Vêpres de Rachmaninov à Saint-Eustache avec le Chœur de Radio France
Le projet "Chorus Line" porté par le Chœur de Radio France et sa Directrice musicale Martina Batič a vu la majorité de ses concerts reportés ou annulés la saison dernière (nous en avons néanmoins couvert trois), dont ces Vêpres de Rachmaninov, initialement prévues à la Maison de la Radio mais qui prennent finalement place en l'église Saint-Eustache (dans une acoustique plus adaptée à l'œuvre que Rachmaninov estimait être l’une de ses créations les plus réussies, il fut même enterré selon son souhait au son de ces Vêpres en 1943).
Cette musique particulièrement exigeante est un sommet pour toute phalange chorale. D'une considérable variété musicale, la partition exploite toutes les divisions vocales du chœur, notamment les basses profondes qui doivent étoffer le tissu sonore polyphonique. Les quatre chanteurs basses trônent ici à l’avant et au centre de l'ensemble, reliant ainsi les deux pôles vocaux (féminin et masculin), apportant la cohérence et pâte robuste traditionnellement requises dans le chant russe. Les Vêpres ou La Grande Louange du soir et du matin (All Night Vigil), est en effet pensé pour un long office qui relie les textes des vêpres et des matines, la nuit durant (du soir au matin). La musique seule (sans la cérémonie religieuse) se concentre au concert en une heure mais n’en invite pas moins une assistance de fidèles zélés : ceux de la musique chorale qui emplissent l’église.

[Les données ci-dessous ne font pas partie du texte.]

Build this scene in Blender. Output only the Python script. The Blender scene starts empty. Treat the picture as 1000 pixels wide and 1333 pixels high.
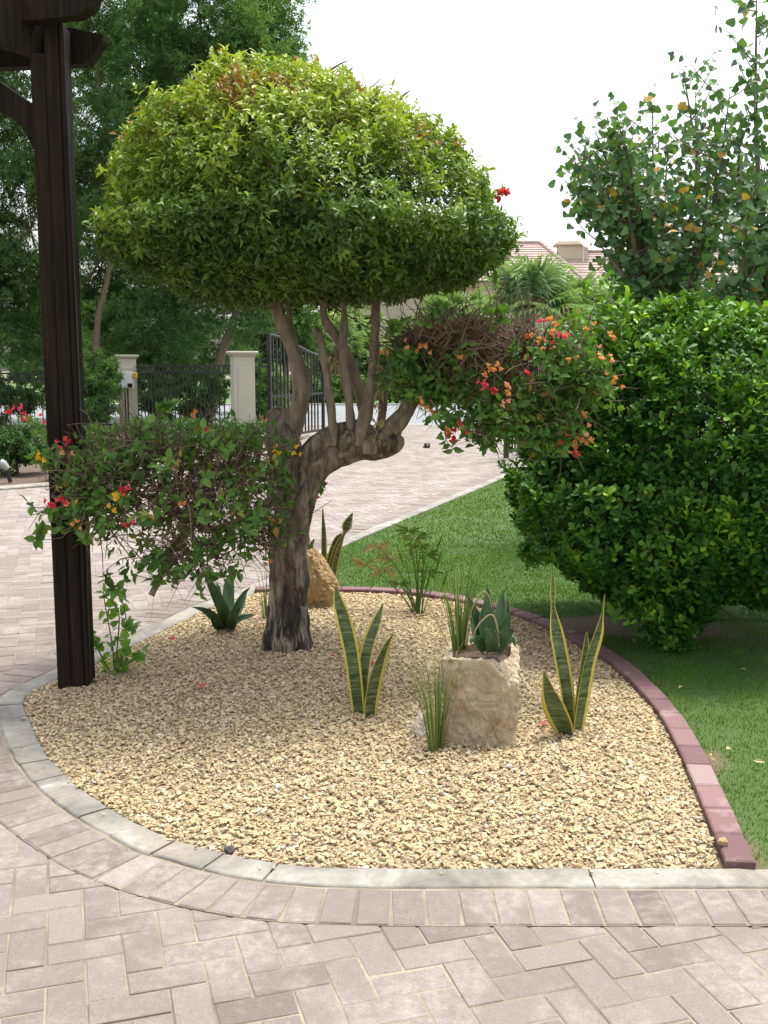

L’heure de chant intense et continu ne provoque aucune fatigue chez les choristes, au contraire : leur endurance remarquée se maintient du début jusqu’à la fin. Une prière prononcée depuis le Chœur, imitant le chant d’un prêtre russe, ouvre la cérémonie musicale et plonge dans l’univers de la liturgie orthodoxe. Ce coup d’envoi est suivi d’une éruption sonore (Venez, adorons) où les sopranos et altos s’épanouissent déjà pleinement, mais presqu’au détriment des hommes. Si ce rapport de forces paraît inégal, Martina Batič, rigoureuse dans sa direction, parvient à (re)mettre les choses en place par la suite. La cohésion s’installe et persiste, surtout parmi les femmes qui projettent une sonorité suave et angélique (Bienheureux l’homme), ainsi que lumineuse et étincelante (Maintenant, Seigneur). La palette des nuances de l’ensemble est pigmentée de piani délicats et de forte convaincants et puissants, mais entonnés avec mesure tout en puisant dans le potentiel acoustique résonnant de l’église. L’union vocale ardente de la partie masculine produit une énergie fulgurante (Béni sois-tu, Seigneur), tandis que le crescendo choral harmonieux atteint son comble dans l’Ave Maria. Les ténors et les sopranos s’unissent joliment vers la fin du concert, ces dernières se distinguant par leur justesse inébranlable (dans les aigus tantôt tendres, tantôt fervents), soutenue par une prononciation du russe très correcte et toujours compréhensible.
Le ténor soliste Johnny Esteban se présente depuis le fond du chœur par une émission droite et retentissante. Sa ligne lyrique et chaleureuse est celle d’un ténor (à la) russe. La prononciation s’avère éloquente et persuasive, avec une sonorité irradiante qui s’appuie sur la voix de poitrine et de tête, solide et nourrie. Le phrasé expressif s’appuie sur celui du chœur.
Sa collègue Marie-George Monet met son alto fin et délicat au service de la prosodie, savamment articulée. Sa musicalité n’est pas en retrait (contrairement au volume, parfois). Son chant parfois imperceptible, couvert par l’ensemble, est toutefois précis et nuancé sur le plan expressif.
Le Chœur finit en apothéose avec Vierge souveraine, sur un ton optimiste et foisonnant d’une énergie qui se transmet à travers le public, à son tour enthousiaste et reconnaissant, récompensant les artistes par de longs applaudissements.